Obama's decision to have Warren pray for his presidency and the nation has created a firestorm of criticism, particularly from the gay and lesbian community. One writer, Joan Walsh, had this to say about Warren: "Beyond his noxious political views -- Warren has compared homosexuality to incest and bestiality, and supports the Iraq war.....I have come to distrust Warren personally. He looks to be from a long line of religious leaders more concerned about their own glory than the glory of God. I didn’t like him high-fiving with Obama about their million-dollar book deals, or complaining with McCain that $250,000 isn't rich in Orange County [Southern California]. . . . I object to the full Warren package, I think he's a force for division, not inclusion, and a terrible symbol for this inspiring new administration."

The first openly gay member of Congress has remarked that it was a mistake for President-elect Obama to invite the Rev. Warren to deliver the invocation at his inauguration. "Mr. Warren compared same-sex couples to incest. I found that deeply offensive and unfair," said Rep. Barney Frank (D-MA).
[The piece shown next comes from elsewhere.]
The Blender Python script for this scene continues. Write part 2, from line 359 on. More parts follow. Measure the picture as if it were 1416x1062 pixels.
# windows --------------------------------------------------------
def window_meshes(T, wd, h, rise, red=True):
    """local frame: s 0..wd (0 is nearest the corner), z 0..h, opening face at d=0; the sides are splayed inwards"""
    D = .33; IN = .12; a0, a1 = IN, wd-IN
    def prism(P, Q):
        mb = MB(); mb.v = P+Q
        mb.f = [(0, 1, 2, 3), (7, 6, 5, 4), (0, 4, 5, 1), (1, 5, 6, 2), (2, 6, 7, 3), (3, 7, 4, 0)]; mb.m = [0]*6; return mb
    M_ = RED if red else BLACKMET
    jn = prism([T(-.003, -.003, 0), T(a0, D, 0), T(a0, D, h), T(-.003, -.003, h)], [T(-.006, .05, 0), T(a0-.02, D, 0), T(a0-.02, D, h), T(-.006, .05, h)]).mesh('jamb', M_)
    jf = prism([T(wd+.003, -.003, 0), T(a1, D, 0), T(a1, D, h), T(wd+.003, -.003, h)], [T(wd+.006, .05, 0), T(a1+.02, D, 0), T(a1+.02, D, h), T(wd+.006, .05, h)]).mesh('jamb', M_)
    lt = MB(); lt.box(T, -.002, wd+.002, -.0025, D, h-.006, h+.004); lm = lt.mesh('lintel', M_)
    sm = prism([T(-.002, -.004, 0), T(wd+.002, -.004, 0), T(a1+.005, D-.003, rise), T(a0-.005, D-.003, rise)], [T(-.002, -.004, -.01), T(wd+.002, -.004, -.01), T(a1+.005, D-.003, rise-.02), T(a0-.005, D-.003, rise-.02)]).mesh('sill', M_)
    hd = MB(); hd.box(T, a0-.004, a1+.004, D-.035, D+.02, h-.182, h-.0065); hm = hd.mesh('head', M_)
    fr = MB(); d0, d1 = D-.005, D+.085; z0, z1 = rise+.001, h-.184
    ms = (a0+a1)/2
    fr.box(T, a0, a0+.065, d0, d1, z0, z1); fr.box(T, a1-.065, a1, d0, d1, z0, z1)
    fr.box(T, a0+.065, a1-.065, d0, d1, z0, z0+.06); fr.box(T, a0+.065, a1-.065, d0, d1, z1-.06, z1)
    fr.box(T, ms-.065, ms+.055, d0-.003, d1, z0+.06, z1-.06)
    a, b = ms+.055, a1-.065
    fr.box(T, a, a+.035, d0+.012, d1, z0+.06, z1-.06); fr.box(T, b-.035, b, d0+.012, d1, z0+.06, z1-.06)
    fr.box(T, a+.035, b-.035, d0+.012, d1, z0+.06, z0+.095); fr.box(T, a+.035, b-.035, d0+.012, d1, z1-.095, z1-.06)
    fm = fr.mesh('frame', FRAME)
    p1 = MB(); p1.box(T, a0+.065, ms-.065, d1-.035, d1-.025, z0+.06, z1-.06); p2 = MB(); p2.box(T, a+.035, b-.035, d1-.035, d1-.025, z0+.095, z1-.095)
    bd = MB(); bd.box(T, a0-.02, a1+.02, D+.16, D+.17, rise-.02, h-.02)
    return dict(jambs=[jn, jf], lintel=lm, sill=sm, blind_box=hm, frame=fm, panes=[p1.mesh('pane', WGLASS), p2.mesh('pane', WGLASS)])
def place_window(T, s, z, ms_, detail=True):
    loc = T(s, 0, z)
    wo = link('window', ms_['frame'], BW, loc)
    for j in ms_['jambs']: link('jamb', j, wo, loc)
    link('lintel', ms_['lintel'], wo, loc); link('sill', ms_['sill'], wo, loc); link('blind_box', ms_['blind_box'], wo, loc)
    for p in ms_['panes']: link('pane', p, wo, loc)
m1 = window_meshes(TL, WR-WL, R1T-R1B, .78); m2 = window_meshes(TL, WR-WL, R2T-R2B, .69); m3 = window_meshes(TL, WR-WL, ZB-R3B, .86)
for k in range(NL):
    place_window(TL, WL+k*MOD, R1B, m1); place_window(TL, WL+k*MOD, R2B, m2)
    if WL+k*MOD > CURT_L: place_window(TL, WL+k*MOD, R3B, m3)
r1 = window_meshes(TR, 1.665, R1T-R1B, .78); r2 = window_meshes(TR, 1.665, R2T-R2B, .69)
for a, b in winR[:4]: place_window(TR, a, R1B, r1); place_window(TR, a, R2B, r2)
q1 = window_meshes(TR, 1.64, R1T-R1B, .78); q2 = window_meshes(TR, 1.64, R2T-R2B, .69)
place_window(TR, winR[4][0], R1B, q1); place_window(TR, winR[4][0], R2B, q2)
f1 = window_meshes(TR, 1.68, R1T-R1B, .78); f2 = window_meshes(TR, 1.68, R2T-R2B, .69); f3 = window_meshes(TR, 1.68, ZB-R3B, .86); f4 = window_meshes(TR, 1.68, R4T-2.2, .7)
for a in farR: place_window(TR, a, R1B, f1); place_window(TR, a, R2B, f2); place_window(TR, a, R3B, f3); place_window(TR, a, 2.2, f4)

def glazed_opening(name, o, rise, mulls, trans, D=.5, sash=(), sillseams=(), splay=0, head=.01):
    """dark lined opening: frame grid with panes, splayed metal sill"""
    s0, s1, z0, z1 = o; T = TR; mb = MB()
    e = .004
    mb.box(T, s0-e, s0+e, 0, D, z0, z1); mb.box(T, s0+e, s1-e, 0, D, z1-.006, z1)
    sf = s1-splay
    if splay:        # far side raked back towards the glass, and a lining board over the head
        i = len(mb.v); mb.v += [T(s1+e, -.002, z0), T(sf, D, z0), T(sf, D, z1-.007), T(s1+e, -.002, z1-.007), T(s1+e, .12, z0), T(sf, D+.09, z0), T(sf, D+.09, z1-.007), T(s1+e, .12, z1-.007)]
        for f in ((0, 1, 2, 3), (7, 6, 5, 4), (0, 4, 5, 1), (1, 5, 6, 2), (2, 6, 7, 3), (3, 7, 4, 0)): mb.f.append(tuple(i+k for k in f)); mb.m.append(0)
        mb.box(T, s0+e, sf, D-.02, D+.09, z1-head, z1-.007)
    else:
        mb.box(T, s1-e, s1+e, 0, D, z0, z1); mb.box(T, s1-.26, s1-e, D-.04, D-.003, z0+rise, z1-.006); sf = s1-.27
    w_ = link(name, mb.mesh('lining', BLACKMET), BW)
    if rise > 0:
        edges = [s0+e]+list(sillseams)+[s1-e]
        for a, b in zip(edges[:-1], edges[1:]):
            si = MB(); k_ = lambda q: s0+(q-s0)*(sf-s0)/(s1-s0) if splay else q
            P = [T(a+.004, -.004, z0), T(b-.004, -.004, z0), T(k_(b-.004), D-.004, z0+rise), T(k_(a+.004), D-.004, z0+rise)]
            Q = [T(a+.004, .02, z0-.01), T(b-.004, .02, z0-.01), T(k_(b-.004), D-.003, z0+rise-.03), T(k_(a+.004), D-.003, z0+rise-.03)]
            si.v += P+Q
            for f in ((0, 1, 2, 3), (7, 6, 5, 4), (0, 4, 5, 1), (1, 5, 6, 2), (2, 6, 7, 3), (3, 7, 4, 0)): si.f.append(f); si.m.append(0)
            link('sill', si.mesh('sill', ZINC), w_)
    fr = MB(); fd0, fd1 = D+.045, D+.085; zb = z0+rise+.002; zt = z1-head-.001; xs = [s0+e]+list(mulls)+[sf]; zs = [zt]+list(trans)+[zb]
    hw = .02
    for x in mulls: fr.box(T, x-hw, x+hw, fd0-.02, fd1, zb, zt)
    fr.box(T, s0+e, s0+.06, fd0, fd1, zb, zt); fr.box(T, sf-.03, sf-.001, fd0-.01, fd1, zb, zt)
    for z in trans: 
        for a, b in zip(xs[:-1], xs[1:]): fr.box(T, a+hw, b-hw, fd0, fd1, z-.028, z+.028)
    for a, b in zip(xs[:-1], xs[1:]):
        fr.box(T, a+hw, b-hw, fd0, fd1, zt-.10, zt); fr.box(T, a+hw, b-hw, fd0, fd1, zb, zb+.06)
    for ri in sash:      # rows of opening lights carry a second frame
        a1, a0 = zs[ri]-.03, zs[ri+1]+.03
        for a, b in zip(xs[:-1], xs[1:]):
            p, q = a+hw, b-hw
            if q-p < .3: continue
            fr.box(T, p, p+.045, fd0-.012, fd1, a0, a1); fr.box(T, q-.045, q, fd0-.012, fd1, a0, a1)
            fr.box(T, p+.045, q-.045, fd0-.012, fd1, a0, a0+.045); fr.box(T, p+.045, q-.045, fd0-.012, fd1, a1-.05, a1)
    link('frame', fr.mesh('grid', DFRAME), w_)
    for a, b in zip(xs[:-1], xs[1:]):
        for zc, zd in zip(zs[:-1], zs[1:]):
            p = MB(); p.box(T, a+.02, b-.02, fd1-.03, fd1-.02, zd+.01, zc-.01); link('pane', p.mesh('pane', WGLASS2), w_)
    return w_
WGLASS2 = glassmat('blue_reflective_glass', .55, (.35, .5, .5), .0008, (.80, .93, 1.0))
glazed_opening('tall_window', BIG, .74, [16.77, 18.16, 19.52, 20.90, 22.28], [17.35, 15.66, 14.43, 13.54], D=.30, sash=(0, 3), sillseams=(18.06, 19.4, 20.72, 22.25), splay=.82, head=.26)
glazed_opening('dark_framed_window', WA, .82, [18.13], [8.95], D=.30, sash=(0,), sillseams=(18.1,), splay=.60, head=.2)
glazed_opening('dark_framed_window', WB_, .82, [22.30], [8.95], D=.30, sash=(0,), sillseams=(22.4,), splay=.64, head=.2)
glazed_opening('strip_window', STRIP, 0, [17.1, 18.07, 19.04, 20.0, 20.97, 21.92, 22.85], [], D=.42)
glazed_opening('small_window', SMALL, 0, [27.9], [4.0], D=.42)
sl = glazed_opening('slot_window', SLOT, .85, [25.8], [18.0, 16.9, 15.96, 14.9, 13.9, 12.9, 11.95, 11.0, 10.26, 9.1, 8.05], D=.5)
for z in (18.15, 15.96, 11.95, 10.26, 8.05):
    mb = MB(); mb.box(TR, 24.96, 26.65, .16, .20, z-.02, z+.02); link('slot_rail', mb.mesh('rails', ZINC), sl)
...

"If he was inviting the Reverend Warren to participate in a forum and to make a speech, that would be a good thing," Frank said on CNN. "But being singled out to give the prayer at the inauguration is a high honor. It has traditionally been given as a mark of great respect. And, yes, I think it was wrong to single him out for this mark of respect."

Obama's response to all of this controversy is that he is trying to reach out to Christian fundamentalists in order to bring the country together. But Obama seems to miss the point that for many Americans, both gay and straight alike, taking such an insensitive decision does not bring the country together but in fact rakes hot coals over many festering wounds. Obama appears to be so obsessed with "unity" that he shows no boundaries. His "reaching out" is pushing away his friends and embracing those who have shown no hesitation in repressing millions of our gay brothers and sisters. This is not leadership that Obama is displaying but in fact is pandering.

Kate Clinton, writing on the subject in The Progressive, says, “We, the 70% of the gay vote for Obama, are told it’s no big deal. It’s not a cabinet appointment; it’s just a prayer. And p.s. we didn’t get a gay cabinet appointment. We are told to wake up and smell the political coffee. This is what it means to reach out to the other side. We are told to grow up.”